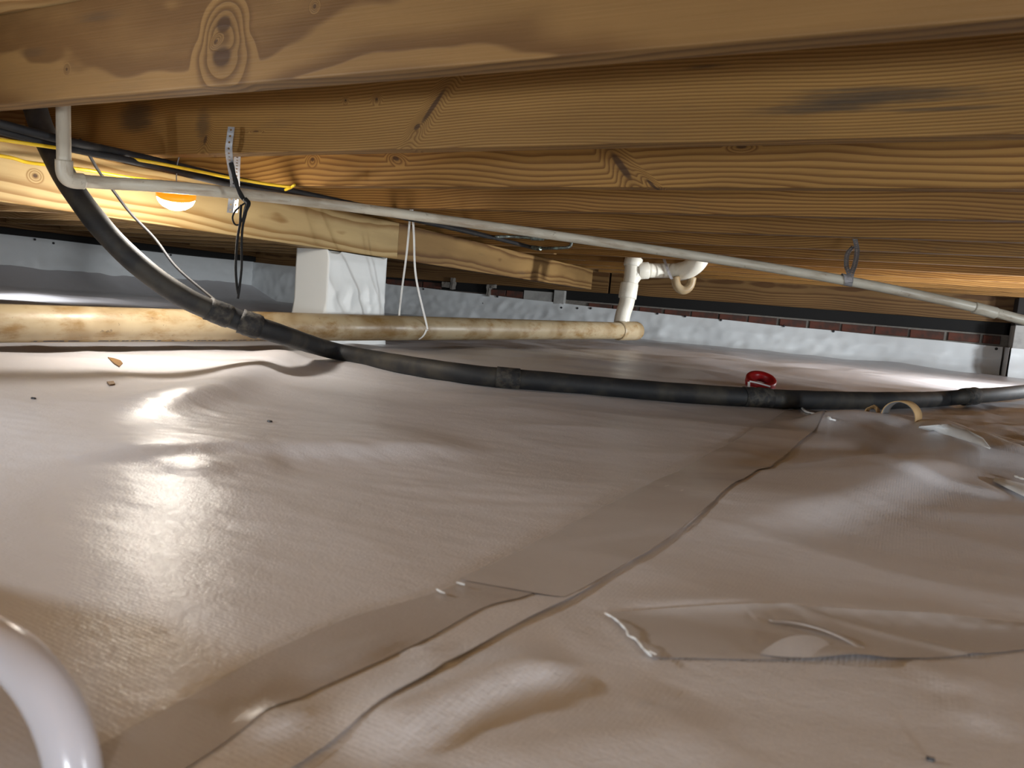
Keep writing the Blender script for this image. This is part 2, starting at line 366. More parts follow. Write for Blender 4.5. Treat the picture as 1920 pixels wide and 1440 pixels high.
def H(x, y):
    x = np.asarray(x, float); y = np.asarray(y, float); z = np.full(np.broadcast(x, y).shape, FZ)
    near = np.clip((y - 0.15) / 0.8, 0, 1)
    z = z + 0.012 * pn(x * 0.9, y * 0.9, 1) * near + 0.010 * pn(x * 2.6, y * 3.6, 2) * (0.25 + near)
    z = z + 0.0050 * ridged(x * 2.5 + y * 1.1, y * 4.5 - x * 1.5, 3) * (0.25 + 0.75 * near)
    z = z + 0.0007 * pn(x * 9 + y * 6, y * 26 - x * 9, 4)
    # fine ripples where the sheet lies slack under the lamp
    m = np.exp(-(((x + 0.75) / 0.45) ** 2 + ((y - 0.75) / 0.45) ** 2))
    z = z + m * 0.0016 * ridged(x * 5 + y * 6, y * 20 - x * 10, 5) + m * 0.0012 * pn(x * 30, y * 60, 6)
    # crumpled area beyond the raised fold on the right
    m = 1 / (1 + np.exp(-(x - 0.10) / 0.06)) * 1 / (1 + np.exp(-(y - 1.75) / 0.06)) * np.exp(-np.clip(y - 2.9, 0, 9) / 0.3)
    z = z + m * (0.016 * ridged(x * 5, y * 4, 7) + 0.007 * ridged(x * 13, y * 11, 8) - 0.012)
    m = np.exp(-(((x - 0.32) / 0.16) ** 2 + ((y - 1.55) / 0.25) ** 2)); z = z + m * (0.010 * ridged(x * 9, y * 8, 9) + 0.006)
    # rolling ripples beyond the drain pipe
    m = np.clip((y - 2.0) / 0.8, 0, 1); z = z + m * (0.020 * pn(x * 1.6 + y, y * 2.6, 12) + 0.007 * ridged(x * 2 + y * 2, y * 5, 13))
    for pts, h, wl, wr, tp in FOLDS:
        best = np.full(z.shape, 1e9); sgn = np.zeros(z.shape); tt = np.zeros(z.shape)
        seg = [math.dist(pts[i], pts[i + 1]) for i in range(len(pts) - 1)]; L = sum(seg); acc = 0
        for i in range(len(pts) - 1):
            ax, ay = pts[i]; bx, by = pts[i + 1]; dx, dy = bx - ax, by - ay
            t = np.clip(((x - ax) * dx + (y - ay) * dy) / (dx * dx + dy * dy), 0, 1)
            ex, ey = x - ax - t * dx, y - ay - t * dy; d = np.hypot(ex, ey); s_ = dx * ey - dy * ex
            q = d < best; best = np.where(q, d, best); sgn = np.where(q, s_, sgn); tt = np.where(q, (acc + t * seg[i]) / L, tt); acc += seg[i]
        wd = np.where(sgn > 0, wl, wr); e = np.clip(np.minimum(tt, 1 - tt) / tp, 0, 1); e = e * e * (3 - 2 * e) * 0.95 + 0.05
        z = z + h * e * np.exp(-(best / wd) ** 2)
    for (bx, by), h, r in BUMPS: z = z + h * np.exp(-((x - bx) ** 2 + (y - by) ** 2) / r ** 2)
    # the sheet climbs towards the far left wall
    z = z + 0.16 * np.clip((-5.75 - x) / 0.45, 0, 1) ** 1.3
    return z
def spaced(parts):
    out = []
    for a, b, st in parts: out += list(np.arange(a, b - st * 0.3, st))
    return np.array(out + [parts[-1][1]])
gx = spaced([(-6.25, -2.4, 0.06), (-2.4, -1.2, 0.02), (-1.2, 0.75, 0.009), (0.75, 3.5, 0.06)])
gy = spaced([(-2.3, 0.05, 0.08), (0.05, 0.9, 0.006), (0.9, 2.4, 0.01), (2.4, 5.72, 0.03)])
XX, YY = np.meshgrid(gx, gy); ZZ = H(XX, YY); nx, ny = len(gx), len(gy)
me = bpy.data.meshes.new('floor'); V = np.stack([XX, YY, ZZ], -1).reshape(-1, 3)
ii = (np.arange(ny - 1)[:, None] * nx + np.arange(nx - 1)[None, :]).ravel()
FQ = np.stack([ii, ii + 1, ii + nx + 1, ii + nx], -1)
me.from_pydata(V, [], FQ.tolist()); me.update()
floor = link('floor', me, M['floor']); tag(floor, kind='structure')

# ------------------------------------------------------------------ room shell
XL, XR, YB, YF = -6.2, 3.4, 5.72, -2.2; ZJ = 0.265; ZT = 0.415
def struct(o, label=None): return tag(o, label, kind='structure')
ceil = bpy.data.objects.new('ceiling', None); C.objects.link(ceil); struct(ceil)
yy = YF - 0.2
for i in range(14):                               # sheathing boards of the subfloor across the joists
    wdt = 0.60 if i != 4 else 0.62
    b = box('subfloor_panel', ((XL + XR) / 2 + 0.0, yy + wdt / 2, ZT + 0.011), (XR - XL + 0.3, wdt - 0.004, 0.018), M['ply'], ceil)
    yy += wdt
wl_ = box('wall_left', (XL - 0.06, (YF + YB) / 2, 0.0), (0.1, YB - YF, 0.86), M['dark']); struct(wl_)
wr_ = box('wall_right', (XR + 0.06, (YF + YB) / 2, 0.0), (0.1, YB - YF, 0.86), M['liner']); struct(wr_)
wf_ = box('wall_front', ((XL + XR) / 2, YF - 0.06, 0.0), (XR - XL, 0.1, 0.86), M['liner']); struct(wf_)
wb = box('wall_back', ((XL + XR) / 2, YB + 0.075, -0.137), (XR - XL, 0.13, 0.358), M['mortar']); struct(wb)
wb2 = box('trim_1', ((XL + XR) / 2, YB + 0.16, 0.22), (XR - XL, 0.05, 0.42), M['dark']); struct(wb2)
# sill plate (black) and rim joist over it
sill = board('sill_plate', 0.52 + 6.15, 0.077, 0.09, ((0.52 - 6.15) / 2, YB + 0.055, 0.0815), M['sill_black'])
tag(sill, 'black sill plate on top of the brick course of the far wall', 'sill plate')
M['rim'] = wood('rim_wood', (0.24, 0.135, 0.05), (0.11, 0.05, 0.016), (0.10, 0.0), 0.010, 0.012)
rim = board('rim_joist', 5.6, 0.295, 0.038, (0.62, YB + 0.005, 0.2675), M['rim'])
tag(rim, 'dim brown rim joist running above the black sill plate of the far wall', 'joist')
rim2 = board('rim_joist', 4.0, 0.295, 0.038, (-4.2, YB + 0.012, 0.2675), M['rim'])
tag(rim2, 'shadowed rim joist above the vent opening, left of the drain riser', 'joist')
sill2 = board('sill_plate', YB - YF, 0.05, 0.05, (XL + 0.02, (YF + YB) / 2, 0.203), M['sill_black'], math.pi / 2)
tag(sill2, 'black sill plate above the far left wall, seen under the girder', 'sill plate')
rim3 = board('rim_joist', YB - YF, 0.18, 0.04, (XL + 0.02, (YF + YB) / 2, 0.322), M['rim'], math.pi / 2)
tag(rim3, 'dark rim board over the far left wall, seen under the girder', 'joist')

# bricks: the course that shows above the liner
bv = bpy.data.meshes.new('brick')
x_, y_, z_ = 0.100, 0.045, 0.0265; e_ = 0.0035; vs = []
for yy_, k in ((-y_, e_), (-y_ + e_, 0), (y_, 0)):
    for sx, sz in ((-1, -1), (1, -1), (1, 1), (-1, 1)): vs.append((sx * (x_ - k), yy_, sz * (z_ - k)))
fs = [(0, 1, 2, 3), (8, 11, 10, 9)] + [(a + k + 4, a + (k + 1) % 4 + 4, a + (k + 1) % 4, a + k) for a in (0, 4) for k in range(4)]
bv.from_pydata(vs, [], fs); bv.update(); bv.materials.append(M['brick'])
def brick(x, z, sx=1.0, dy=0.0, m=None):
    o = link('brick', bv, None, wb, False); o.parent = None; o.parent = wb
    o.matrix_parent_inverse = Matrix.Translation(-wb.location)
    o.location = (x, YB + 0.04 + dy, z); o.scale = (sx, 1, 1); o.rotation_euler = (0, 0, random.uniform(-.012, .012)); return o
brick(0.455, 0.005, 0.48, -0.002)
bx = 0.30
for i in range(13):
    brick(bx, 0.005 - 0.002 * (i % 2), 1.0 if i % 5 else 0.9, random.uniform(-0.004, 0.002)); bx -= 0.213
for x in (-4.33, -4.12, -3.91): brick(x, 0.075, 1.0, -0.002)
for x in (-3.22, -3.05): brick(x, 0.055, 0.8, -0.002)
for x in (-4.33, -4.12, -3.91, -3.70, -3.46, -3.22, -3.0, -2.78): brick(x, 0.012, 1.0, 0)
def lump(name, c, size, mat, parent, seed):
    o = box(name, c, size, mat, parent, 0); o.matrix_parent_inverse = Matrix.Translation(-parent.location)
    m = o.modifiers.new('s', 'SUBSURF'); m.levels = 2; m.render_levels = 2; m.subdivision_type = 'SIMPLE'
    tx = bpy.data.textures.new('lumps', 'CLOUDS'); tx.noise_scale = 0.03
    d = o.modifiers.new('d', 'DISPLACE'); d.texture = tx; d.strength = 0.02; d.texture_coords = 'GLOBAL'
    return o
for px, py, wd_, h_ in ((850, 532, 0.03, 0.10), (917, 545, 0.025, 0.10), (838, 534, 0.08, 0.05), (925, 537, 0.04, 0.03)):
    p = aty(px, py, YB - 0.02); lump('mortar_lump', p, (wd_, 0.05, h_), M['mortar'], wb, px)
for px0, px1, z0, z1, dy in ((982, 1036, 0.0, 0.095, 0.0), (1040, 1060, 0.0, 0.115, -0.015)):
    a = aty(px0, 560, YB).x; b = aty(px1, 560, YB).x
    o = box('concrete_block', ((a + b) / 2, YB + 0.02 + dy, (z0 + z1) / 2), (b - a, 0.06, z1 - z0), M['concrete'], wb, 0, 0.004)
    o.matrix_parent_inverse = Matrix.Translation(-wb.location)

# liners on the walls: crinkled plastic sheeting
def liner(name, x0, x1, topf, y, label, mat, amp=1.0, step=0.02, bot=-0.30, axis='x', seed=1, parent=None):
    us = np.arange(x0, x1 + 1e-6, step); nv = 22; vs, fs = [], []
    for i, u in enumerate(us):
        t = topf(u)
        for j in range(nv):
            z = bot + (t - bot) * j / (nv - 1)
            k = amp * (0.011 * ridged(u * 1.7 + z * 3, z * 5 - u, seed) + 0.006 * ridged(u * 6 - z * 7, z * 9 + u * 3, seed + 1) + 0.004 * pn(u * 14, z * 18, seed + 2))
            k *= min(1, 0.35 + (t - z) * 9)
            k += 0.05 * max(0, (-0.17 - z) / 0.06) ** 2 * amp * (0.5 if z > -0.26 else 1)
            k = max(min(k, 0.06), -0.012)
            vs.append((u, y - 0.014 - k, z) if axis == 'x' else (y + 0.014 + k, u, z))
    n = len(us)
    for i in range(n - 1):
        for j in range(nv - 1):
            a = i * nv + j; fs.append((a, a + nv, a + nv + 1, a + 1) if axis == 'x' else (a, a + 1, a + nv + 1, a + nv))
    o = pyd(name, vs, fs, mat, parent)
    if label: tag(o, label, 'plastic sheet')
    return o
def top_back(u): return float(np.interp(u, [-6.2, -4.7, -4.4, -3.0, -2.96, -2.35, -0.7, 0.52], [0.17, 0.14, 0.055, 0.022, 0.02, 0.004, -0.022, -0.034])) + 0.0015 * math.sin(u * 9)
def top_left(u): return 0.172 + 0.006 * math.sin(u * 2.3)
lb = liner('wall_liner', -6.2, 0.53, top_back, YB, 'long white plastic liner pinned to the far wall below the brick course', M['liner'], 1.9, 0.015, -0.30, 'x', 21)

ll = liner('wall_liner', 1.0, 5.72, top_left, XL, 'shadowed plastic liner on the far left wall, seen under the girder', M['liner'], 1.3, 0.03, -0.12, 'y', 31)
def pin(p, parent, ax='y'):
    o = tube('pin', [p, (p[0], p[1] - 0.006, p[2]), (p[0], p[1] - 0.010, p[2])] if ax == 'y' else [p, (p[0] + .006, p[1], p[2]), (p[0] + .01, p[1], p[2])],
             0.009, M['pin'], parent, 8, 0, True, radf=lambda L, f: 1 if f < .8 else .6)
    return o
for u, v in ((1233, 588), (1285, 593), (1352, 600), (1470, 611), (1563, 621), (1868, 654), (1053, 577), (1083, 578), (1108, 578), (906, 569), (933, 556), (845, 562), (794, 542), (1657, 695), (1831, 717)):
    p = aty(u, v, YB - 0.028); pin((p.x, p.y, p.z), lb)
for u, v in ((65, 449), (100, 456), (200, 466), (320, 478)):
    d = ray(u, v); p = Vector(d * (XL + 0.03) / d[0]); pin((p.x, p.y, p.z), ll, 'x')
# pilaster strip on the left liner (doubled piece of sheet)
# right pilaster
PX = 0.545
pil = empty('wall_pilaster', 'grey block pilaster with white liner at the right end of the far wall', 'pilaster')
box('block', (PX + 0.35, 5.58, -0.03), (0.70, 0.26, 0.27), M['concrete'], pil, 0, 0.004)
box('block', (PX + 0.35, 5.60, 0.19), (0.70, 0.22, 0.17), M['dark'], pil, 0, 0.004)
lp = liner('liner', PX - 0.004, PX + 0.72, lambda u: 0.0 - 0.035, 5.455, None, M['liner'], 1.2, 0.02, -0.30, 'x', 41, pil)
box('liner_return', (PX - 0.012, 5.59, -0.16), (0.004, 0.26, 0.25), M['liner'], pil)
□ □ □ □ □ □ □
Given task:
Write out, from the lines above, only those from the line with "0.0), 0.010, 0.012)" to the line with "tag(rim, 'dim brown", exactly as given, including the first and the last.

Solution:
M['rim'] = wood('rim_wood', (0.24, 0.135, 0.05), (0.11, 0.05, 0.016), (0.10, 0.0), 0.010, 0.012)
rim = board('rim_joist', 5.6, 0.295, 0.038, (0.62, YB + 0.005, 0.2675), M['rim'])
tag(rim, 'dim brown rim joist running above the black sill plate of the far wall', 'joist')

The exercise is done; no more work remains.